Por lo tanto la guerra se tornó no en un hecho fortuito sino en el escenario que produce una desterritorialización que dio paso a tres actores de ocupación foránea: la explotación minero-energética; la implantación legal, en áreas específicas, del monocultivo de la palma aceitera; y, la expansión del monocultivo ilegal de la coca.
En este contexto cobra valor el componente de restitución de tierras de la llamada ley de víctimas, pues en los decretos ley para indígenas y afrocolombianos se afirma que:
“Para los pueblos indígenas el territorio es víctima, teniendo en cuenta su cosmovisión y el vínculo especial y colectivo que los une con la madre tierra. Sin perjuicio de lo anterior, se entenderá que los titulares de derechos en el marco del presente decreto son los pueblos y comunidades indígenas y sus integrantes individualmente considerados”

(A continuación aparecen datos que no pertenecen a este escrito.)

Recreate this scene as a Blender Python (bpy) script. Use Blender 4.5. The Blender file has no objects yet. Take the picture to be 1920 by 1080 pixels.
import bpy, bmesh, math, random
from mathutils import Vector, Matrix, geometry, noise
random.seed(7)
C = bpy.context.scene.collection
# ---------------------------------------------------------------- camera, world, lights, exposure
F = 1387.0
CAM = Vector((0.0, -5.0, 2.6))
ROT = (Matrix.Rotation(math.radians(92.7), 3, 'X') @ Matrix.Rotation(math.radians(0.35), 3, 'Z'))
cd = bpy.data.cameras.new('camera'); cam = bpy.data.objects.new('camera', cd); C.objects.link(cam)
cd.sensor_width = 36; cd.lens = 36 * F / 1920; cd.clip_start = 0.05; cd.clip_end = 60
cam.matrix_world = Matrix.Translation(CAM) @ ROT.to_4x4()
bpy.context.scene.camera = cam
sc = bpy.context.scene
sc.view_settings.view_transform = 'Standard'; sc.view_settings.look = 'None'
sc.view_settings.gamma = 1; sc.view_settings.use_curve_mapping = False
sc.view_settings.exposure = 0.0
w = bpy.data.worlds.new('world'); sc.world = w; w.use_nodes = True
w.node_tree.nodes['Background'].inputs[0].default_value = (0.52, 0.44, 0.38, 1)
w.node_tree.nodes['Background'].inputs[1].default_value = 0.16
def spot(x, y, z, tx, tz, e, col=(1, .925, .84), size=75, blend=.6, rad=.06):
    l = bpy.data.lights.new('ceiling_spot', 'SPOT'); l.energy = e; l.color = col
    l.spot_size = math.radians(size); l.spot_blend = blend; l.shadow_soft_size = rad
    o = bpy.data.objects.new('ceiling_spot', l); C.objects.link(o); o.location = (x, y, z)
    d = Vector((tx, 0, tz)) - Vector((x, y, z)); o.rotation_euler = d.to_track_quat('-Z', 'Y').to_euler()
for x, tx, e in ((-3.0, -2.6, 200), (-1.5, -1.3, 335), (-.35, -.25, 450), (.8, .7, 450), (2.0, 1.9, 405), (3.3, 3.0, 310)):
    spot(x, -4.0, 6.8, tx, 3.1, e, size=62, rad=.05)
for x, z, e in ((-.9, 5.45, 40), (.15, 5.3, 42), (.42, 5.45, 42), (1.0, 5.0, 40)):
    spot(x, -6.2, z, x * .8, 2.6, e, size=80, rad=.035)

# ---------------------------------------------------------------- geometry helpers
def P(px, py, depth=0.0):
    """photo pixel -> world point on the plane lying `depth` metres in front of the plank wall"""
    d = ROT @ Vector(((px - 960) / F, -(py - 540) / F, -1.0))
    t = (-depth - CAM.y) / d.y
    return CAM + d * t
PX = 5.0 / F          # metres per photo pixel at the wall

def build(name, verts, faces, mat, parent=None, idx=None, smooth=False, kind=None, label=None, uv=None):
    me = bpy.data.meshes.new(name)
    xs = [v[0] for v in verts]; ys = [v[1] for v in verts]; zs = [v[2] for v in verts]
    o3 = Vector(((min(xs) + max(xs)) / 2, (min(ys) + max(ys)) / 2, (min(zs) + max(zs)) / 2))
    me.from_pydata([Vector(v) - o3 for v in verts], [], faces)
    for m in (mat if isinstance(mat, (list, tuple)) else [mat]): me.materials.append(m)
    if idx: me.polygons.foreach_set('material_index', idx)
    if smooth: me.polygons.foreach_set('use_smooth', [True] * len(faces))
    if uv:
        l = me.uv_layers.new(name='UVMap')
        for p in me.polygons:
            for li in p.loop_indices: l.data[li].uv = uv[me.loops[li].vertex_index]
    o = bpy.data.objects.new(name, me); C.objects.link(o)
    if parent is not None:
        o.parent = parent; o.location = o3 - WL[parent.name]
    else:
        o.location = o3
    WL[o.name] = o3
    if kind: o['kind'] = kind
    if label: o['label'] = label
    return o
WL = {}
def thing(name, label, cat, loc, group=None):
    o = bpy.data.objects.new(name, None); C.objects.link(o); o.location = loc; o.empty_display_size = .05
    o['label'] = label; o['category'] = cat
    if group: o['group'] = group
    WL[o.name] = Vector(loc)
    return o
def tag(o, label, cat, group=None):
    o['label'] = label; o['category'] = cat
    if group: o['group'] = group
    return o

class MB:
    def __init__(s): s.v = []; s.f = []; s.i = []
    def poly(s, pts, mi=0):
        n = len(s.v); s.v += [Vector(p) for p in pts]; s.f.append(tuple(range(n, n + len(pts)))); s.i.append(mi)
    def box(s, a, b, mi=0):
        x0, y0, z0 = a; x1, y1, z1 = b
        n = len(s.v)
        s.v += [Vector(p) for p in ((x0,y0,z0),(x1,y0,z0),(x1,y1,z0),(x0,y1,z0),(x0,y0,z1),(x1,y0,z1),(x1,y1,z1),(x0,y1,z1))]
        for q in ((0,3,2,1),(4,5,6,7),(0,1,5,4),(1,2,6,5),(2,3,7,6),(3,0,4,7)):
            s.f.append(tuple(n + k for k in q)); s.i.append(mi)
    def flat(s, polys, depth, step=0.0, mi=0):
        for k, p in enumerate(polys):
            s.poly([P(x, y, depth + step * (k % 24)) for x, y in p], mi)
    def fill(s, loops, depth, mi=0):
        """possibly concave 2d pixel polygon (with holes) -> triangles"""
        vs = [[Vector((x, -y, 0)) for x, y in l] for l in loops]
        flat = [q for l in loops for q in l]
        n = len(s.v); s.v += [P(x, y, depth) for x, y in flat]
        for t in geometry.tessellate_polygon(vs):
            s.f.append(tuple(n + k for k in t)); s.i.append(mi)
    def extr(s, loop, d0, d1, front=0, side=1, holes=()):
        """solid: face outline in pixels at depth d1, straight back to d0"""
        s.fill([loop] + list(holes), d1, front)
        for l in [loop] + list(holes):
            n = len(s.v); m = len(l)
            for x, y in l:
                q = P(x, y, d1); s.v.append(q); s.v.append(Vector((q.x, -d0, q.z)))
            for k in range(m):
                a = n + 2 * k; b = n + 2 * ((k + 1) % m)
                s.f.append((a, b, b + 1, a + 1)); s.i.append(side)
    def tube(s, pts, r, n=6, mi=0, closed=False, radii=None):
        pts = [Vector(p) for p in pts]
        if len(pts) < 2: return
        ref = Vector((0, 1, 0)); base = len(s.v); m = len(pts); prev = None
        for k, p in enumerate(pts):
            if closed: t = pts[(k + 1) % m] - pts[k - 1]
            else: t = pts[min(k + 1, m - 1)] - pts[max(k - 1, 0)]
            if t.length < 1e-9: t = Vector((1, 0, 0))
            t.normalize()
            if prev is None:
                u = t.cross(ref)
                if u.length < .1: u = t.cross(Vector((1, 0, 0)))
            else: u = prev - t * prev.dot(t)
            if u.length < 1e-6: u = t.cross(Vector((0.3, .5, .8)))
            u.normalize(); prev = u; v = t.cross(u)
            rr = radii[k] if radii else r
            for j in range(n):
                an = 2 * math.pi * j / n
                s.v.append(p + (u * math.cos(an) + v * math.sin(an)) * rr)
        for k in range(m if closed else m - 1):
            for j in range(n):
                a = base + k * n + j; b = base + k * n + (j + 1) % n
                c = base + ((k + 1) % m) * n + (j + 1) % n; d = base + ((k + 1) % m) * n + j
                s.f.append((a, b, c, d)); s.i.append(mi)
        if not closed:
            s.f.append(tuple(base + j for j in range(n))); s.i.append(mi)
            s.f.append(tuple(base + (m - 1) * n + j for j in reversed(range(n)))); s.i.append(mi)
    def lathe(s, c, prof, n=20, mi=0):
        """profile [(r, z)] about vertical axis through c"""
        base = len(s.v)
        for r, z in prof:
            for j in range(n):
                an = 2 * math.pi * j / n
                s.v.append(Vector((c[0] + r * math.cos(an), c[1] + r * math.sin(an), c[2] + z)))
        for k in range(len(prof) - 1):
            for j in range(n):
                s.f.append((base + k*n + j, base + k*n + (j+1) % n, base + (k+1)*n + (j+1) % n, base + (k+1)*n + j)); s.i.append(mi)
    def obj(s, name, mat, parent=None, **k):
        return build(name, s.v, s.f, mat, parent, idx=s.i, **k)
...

Este reconocimiento de orden normativo de la condición de víctima del territorio es trascendental para asumir un proceso de transformación y superación del conflicto, que esté seriamente comprometido con la construcción de la paz, dado que, precisamente en la región del Pacífico es claro que la usurpación de los territorios étnicos, por intereses económicos, ha sido el factor determinante en la agudización del conflicto armado, tal cual como lo ha argumentado Naciones Unidas
En consecuencia, hacer un inventario de los daños al territorio causados por el conflicto armado, se torna inaplazable para construir propuestas de reparación, que conduzcan a restablecer la relación originaria de los pueblos indígenas y afrocolombianos con su territorialidad, como condición para superar el conflicto y alcanzar la paz.